### RAW RECORDS ###

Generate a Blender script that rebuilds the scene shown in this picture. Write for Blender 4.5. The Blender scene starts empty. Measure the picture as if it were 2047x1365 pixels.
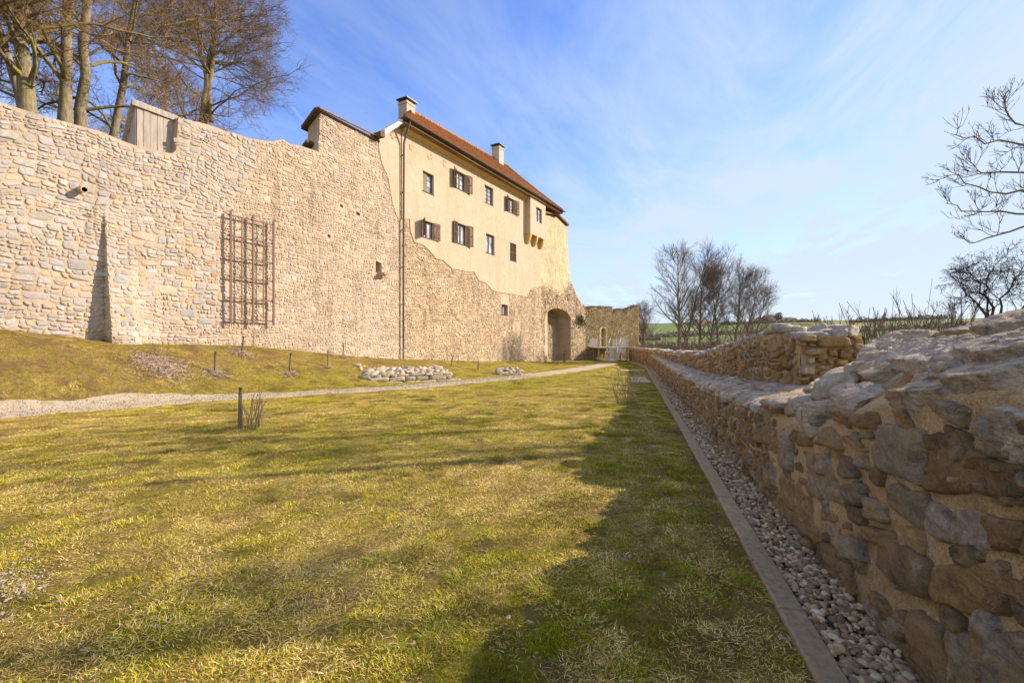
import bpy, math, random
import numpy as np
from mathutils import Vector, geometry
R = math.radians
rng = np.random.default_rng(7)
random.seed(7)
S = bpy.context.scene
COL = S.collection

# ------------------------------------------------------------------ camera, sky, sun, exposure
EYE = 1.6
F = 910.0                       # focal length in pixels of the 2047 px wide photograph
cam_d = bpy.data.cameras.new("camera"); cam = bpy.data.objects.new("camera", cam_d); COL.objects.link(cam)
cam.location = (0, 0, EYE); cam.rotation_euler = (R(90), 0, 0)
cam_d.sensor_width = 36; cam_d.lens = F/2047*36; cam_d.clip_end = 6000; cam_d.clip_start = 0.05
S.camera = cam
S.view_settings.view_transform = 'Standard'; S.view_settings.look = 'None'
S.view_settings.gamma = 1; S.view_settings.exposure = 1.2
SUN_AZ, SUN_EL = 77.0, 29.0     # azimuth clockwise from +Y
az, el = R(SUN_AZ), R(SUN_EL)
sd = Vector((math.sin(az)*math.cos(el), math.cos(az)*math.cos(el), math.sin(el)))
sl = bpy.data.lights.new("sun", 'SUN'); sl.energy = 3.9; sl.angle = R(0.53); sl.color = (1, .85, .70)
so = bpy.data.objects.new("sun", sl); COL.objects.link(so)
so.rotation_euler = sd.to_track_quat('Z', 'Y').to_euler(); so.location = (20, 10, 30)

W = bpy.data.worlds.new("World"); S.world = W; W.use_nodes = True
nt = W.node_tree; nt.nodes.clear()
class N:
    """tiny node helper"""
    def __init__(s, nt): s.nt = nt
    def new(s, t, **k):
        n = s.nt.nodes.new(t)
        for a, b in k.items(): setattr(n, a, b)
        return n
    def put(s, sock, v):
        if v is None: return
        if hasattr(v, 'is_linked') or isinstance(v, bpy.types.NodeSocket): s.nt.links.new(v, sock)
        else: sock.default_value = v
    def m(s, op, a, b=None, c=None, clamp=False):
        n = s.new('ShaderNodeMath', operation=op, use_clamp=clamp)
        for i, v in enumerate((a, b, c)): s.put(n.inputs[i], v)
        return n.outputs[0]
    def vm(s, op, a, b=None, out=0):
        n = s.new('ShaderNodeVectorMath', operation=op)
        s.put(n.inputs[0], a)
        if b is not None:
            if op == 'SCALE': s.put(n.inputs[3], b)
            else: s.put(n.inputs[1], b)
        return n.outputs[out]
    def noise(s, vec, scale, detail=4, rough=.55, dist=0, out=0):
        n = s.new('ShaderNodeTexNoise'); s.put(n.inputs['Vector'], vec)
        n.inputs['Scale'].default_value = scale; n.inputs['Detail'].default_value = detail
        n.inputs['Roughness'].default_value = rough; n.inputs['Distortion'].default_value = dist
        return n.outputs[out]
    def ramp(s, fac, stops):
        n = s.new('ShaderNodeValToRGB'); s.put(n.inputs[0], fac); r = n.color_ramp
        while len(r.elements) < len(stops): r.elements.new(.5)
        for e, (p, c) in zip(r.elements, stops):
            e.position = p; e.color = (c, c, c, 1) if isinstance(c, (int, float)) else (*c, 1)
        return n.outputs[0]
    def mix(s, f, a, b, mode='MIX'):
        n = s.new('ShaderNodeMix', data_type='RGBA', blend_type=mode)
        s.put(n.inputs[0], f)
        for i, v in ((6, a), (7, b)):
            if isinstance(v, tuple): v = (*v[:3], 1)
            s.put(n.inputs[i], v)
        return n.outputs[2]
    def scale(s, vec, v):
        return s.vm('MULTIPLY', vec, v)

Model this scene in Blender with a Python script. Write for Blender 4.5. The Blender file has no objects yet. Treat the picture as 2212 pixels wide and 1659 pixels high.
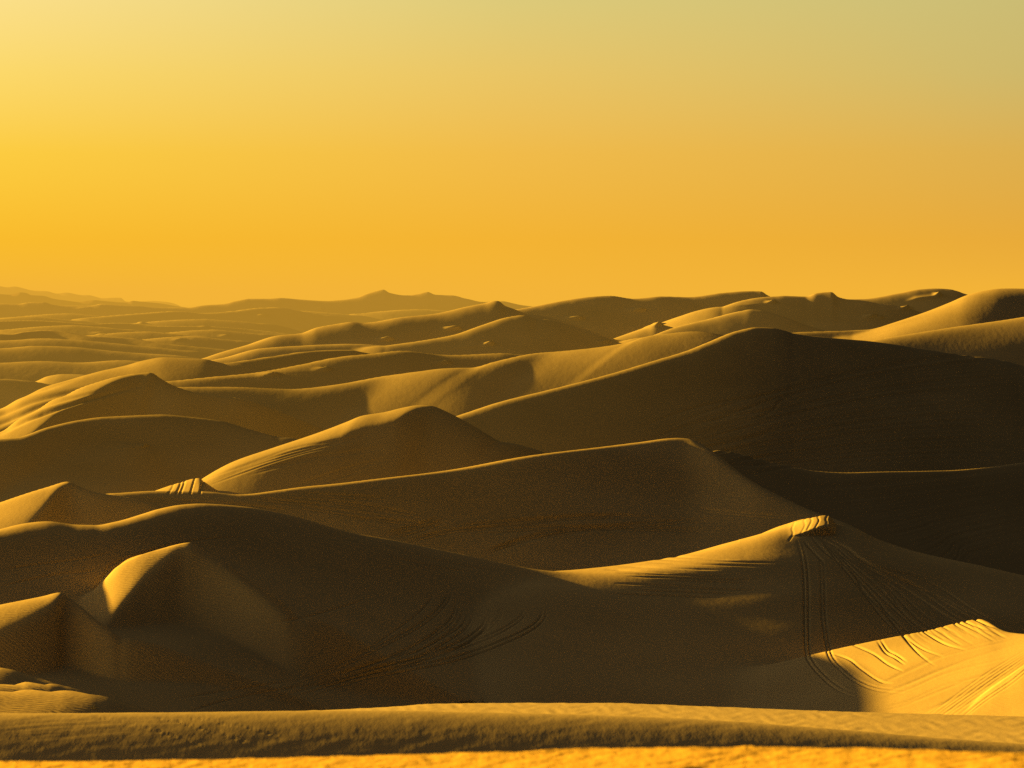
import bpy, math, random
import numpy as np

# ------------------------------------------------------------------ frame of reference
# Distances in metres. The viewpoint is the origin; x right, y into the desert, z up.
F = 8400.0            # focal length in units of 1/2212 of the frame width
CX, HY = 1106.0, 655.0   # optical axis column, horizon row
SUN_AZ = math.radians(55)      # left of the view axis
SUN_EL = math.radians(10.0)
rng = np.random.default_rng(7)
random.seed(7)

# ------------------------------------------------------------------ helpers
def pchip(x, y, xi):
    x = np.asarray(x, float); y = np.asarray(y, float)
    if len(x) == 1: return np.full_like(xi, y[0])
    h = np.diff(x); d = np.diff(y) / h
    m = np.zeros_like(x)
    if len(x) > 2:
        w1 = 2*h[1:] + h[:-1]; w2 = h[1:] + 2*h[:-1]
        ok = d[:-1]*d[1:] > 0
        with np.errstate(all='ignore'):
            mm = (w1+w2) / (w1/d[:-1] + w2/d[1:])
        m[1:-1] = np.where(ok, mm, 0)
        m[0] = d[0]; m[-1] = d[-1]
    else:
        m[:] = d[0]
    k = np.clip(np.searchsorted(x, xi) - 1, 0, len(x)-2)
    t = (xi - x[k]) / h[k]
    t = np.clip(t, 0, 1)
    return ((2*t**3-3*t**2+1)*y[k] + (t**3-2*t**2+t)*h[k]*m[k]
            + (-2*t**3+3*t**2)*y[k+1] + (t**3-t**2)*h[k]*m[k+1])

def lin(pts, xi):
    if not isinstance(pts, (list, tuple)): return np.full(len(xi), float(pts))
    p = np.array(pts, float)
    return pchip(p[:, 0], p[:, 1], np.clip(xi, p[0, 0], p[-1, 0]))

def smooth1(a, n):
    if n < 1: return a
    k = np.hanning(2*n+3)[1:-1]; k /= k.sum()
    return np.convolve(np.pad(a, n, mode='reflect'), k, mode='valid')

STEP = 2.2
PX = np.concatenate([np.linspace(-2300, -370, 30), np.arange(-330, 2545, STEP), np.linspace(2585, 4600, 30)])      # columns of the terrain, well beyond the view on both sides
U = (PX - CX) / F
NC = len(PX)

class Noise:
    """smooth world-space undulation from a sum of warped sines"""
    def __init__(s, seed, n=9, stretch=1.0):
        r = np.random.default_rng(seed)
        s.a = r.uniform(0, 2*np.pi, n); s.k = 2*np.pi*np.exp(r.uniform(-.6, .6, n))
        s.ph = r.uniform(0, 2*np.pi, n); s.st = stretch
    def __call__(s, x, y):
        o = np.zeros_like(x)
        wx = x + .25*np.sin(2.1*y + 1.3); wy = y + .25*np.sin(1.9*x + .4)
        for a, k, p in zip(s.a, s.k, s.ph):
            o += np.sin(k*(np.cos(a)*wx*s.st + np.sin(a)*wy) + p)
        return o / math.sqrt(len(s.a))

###

§ WHAT IS BEING ASKED
Pictures excluded, repeat exactly the lines from the top of the material through the line with "so.rotation_euler = sd.to_track_quat('Z', 'Y').to_euler();", including both of those lines.

§ FINISHED TASK
Generate a Blender script that rebuilds the scene shown in this picture. Write for Blender 4.5. The Blender scene starts empty. Measure the picture as if it were 2047x1365 pixels.
import bpy, math, random
import numpy as np
from mathutils import Vector, geometry
R = math.radians
rng = np.random.default_rng(7)
random.seed(7)
S = bpy.context.scene
COL = S.collection

# ------------------------------------------------------------------ camera, sky, sun, exposure
EYE = 1.6
F = 910.0                       # focal length in pixels of the 2047 px wide photograph
cam_d = bpy.data.cameras.new("camera"); cam = bpy.data.objects.new("camera", cam_d); COL.objects.link(cam)
cam.location = (0, 0, EYE); cam.rotation_euler = (R(90), 0, 0)
cam_d.sensor_width = 36; cam_d.lens = F/2047*36; cam_d.clip_end = 6000; cam_d.clip_start = 0.05
S.camera = cam
S.view_settings.view_transform = 'Standard'; S.view_settings.look = 'None'
S.view_settings.gamma = 1; S.view_settings.exposure = 1.2
SUN_AZ, SUN_EL = 77.0, 29.0     # azimuth clockwise from +Y
az, el = R(SUN_AZ), R(SUN_EL)
sd = Vector((math.sin(az)*math.cos(el), math.cos(az)*math.cos(el), math.sin(el)))
sl = bpy.data.lights.new("sun", 'SUN'); sl.energy = 3.9; sl.angle = R(0.53); sl.color = (1, .85, .70)
so = bpy.data.objects.new("sun", sl); COL.objects.link(so)
so.rotation_euler = sd.to_track_quat('Z', 'Y').to_euler(); so.location = (20, 10, 30)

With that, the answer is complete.